Tuesday, January 16, 2007

"There needs to be a national dialogue – and not just among the nation’s investment bankers."

Roadblock needed on privatizing highways

Jan. 16, 2007

By Daniel Schulman
Fort Wayne News Sentinal
Copyright 2007

If you’ve ever traveled cross-country on I-90, you’ve driven the Indiana Toll Road, a major trucking artery that stretches 157 miles across the length of northern Indiana. Last June, the “Main Street of the Midwest,” as it’s locally known, was turned over to a foreign consortium – made up of the Spanish construction firm Cintra and Macquarie Infrastructure Group (MIG) of Australia – in exchange for $3.8 billion.

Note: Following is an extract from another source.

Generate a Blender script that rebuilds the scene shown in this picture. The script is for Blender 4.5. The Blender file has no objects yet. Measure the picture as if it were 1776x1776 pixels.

The privatization of the nation’s highways, a trend touched off in 2005 when the City of Chicago sold a 99-year-lease on the Chicago Skyway to the same consortium, has so far received little attention. It is, however, big news in the investment banking world and major firms such as Goldman Sachs and the Carlyle Group have already set up infrastructure funds to invest in what they expect to be a very lucrative market.

Goldman, the primary dealmaker in the toll road market thus far, is pushing privatization aggressively around the country, advising Indiana and other states considering privatization even as it has created a fund whose sole purpose is to maximize returns by picking up infrastructures for the best price possible.

The idea seems to be catching on. States including New York, Pennsylvania and New Jersey have recently raised the possibility of leasing major turnpikes, while other states, from Florida to Alaska, are now considering inviting the private sector to build and operate highways and bridges. In all, more than 20 states have passed legislation allowing so-called public-private partnerships to lease and operate toll roads.

The Indiana deal inked by Gov. Mitch Daniels will yield hundreds of millions of dollars in tax breaks for the consortium, which also receives immunity from most local and state taxes.

Under the deal, the consortium collects all the tolls, which it’s allowed to raise to levels far beyond what Hoosiers have been used to. In fact, one analysis found that if the toll regimen in place in Indiana and Chicago had been applied to New York’s Holland Tunnel for the past 70 years, the toll could stand at $185 rather than the current $6.

Another analysis found that the value of the road over the 75-year term could be as much as $11.38 billion — a nice return on MIG-Cintra’s investment, but a potential net loss of more than $7 billion to Indiana taxpayers.

For companies seeking to buy up American infrastructure, the financial stakes in privatizing the nation’s transportation arteries are potentially huge. In 1956, a Republican president, Dwight Eisenhower, convinced Congress that an integrated, public highway system was vital to economic development, commerce, and even national security.

Today, Ike’s legacy is at a crossroads. The federal highway trust fund, financed by the proceeds of the federal gas tax, is running out of money, in part because lawmakers have not dared to raise the tax since the mid-’90s. At this rate, the fund will be in the red by 2009.

Meanwhile, states and cities desperate for repairs to decaying roads and bridges, not to mention new highways, are struggling to find ways to pay for transportation projects.

Enter privatization, which promises a quick fix – and a means to outsource difficult political decisions, such as raising tolls or taxes, to entities that don’t have to worry about getting re-elected. The notion has the enthusiastic backing of the Bush administration, but some politicians are worried that, as Congressman Peter DeFazio, D-Ore., put it during a congressional hearing on highway privatization last May, we are “outsourcing political will to a private entity.”

“It’s a scam, basically,” DeFazio, the incoming chair of the House Subcommittee on Highways, Transit, and Pipelines, later said in an interview. “It just does not make sense for an integrated national transportation system.”

With the highway trust fund headed toward running on empty, it’s clear that new transportation funding options are needed. But before the nation heads farther down the privatization road, there needs to be a national dialogue – and not just among the nation’s investment bankers.

Daniel Schulman is Mother Jones’ Washington-based Lannan Investigative Fellow. This column was adapted for newspapers from a longer version in the magazine.